Metropolitan State University

Metropolitan State University’s Suicide Prevention Initiative
Garrett Lee Smith Campus
Alumni
2016
Minnesota

Metropolitan State University, an urban institution with a nontraditional adult student body, proposes to broaden and deepen partnerships with external resources and prepare and engage the university’s many internal stakeholders in suicide prevention. Through messaging, training and educational programming, faculty, students and staff will learn what resources are available and what they can do if they experience a crisis or know someone in crisis.

Metropolitan State serves a nonresidential student body with large numbers of adults, first generation college students, students of color, immigrants and refugees, low income people and other underrepresented at-risk populations, including veterans, people with disabilities and LGBTQA students. The single largest institutional barrier to effective suicide intervention services is the distributed campus environment. The University offers classes at four campuses and 20 other locations spread across the Twin Cities metropolitan area; and many classes are offered during evening and weekend hours. Many students rarely, if ever, come to the University’s main campus in St. Paul where its Student Counseling Services and other support services are available during regular business hours. Moreover, the University does not have a student health service.

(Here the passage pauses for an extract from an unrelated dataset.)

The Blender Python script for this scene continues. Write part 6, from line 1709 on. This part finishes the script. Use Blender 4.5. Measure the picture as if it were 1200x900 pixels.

The proposed project will include the following:

  1. In collaboration with on-campus and off-campus partners, strengthen the University’s crisis response plan, including emergency psychiatry, follow-up care, and training of key personnel so as to enhance the University’s overall capacity to identify and meet the needs of students at risk of suicide, in a timely manner.
  2. Involve the campus community in training, educational workshops, and shared information to reinforce the message that suicide is everyone’s responsibility.
  3. Increase the number of staff, faculty and student leaders who have received gatekeeper training.
  4. Provide educational workshops provided to students, faculty and staff on suicide prevention, risk factors for suicide, and protective factors for suicide.
  5. Increase the cultural competency within the University community in responding to students in populations at risk for suicide, including LGBTQ, Veterans, students of color, immigrants, refugees and international students, first generation college students, and students with disabilities.
  6. Increase the quality, quantity and distribution of informational resources to educate on suicide factors, protective factors, available resources, and addressing barriers to seeking services for at risk students.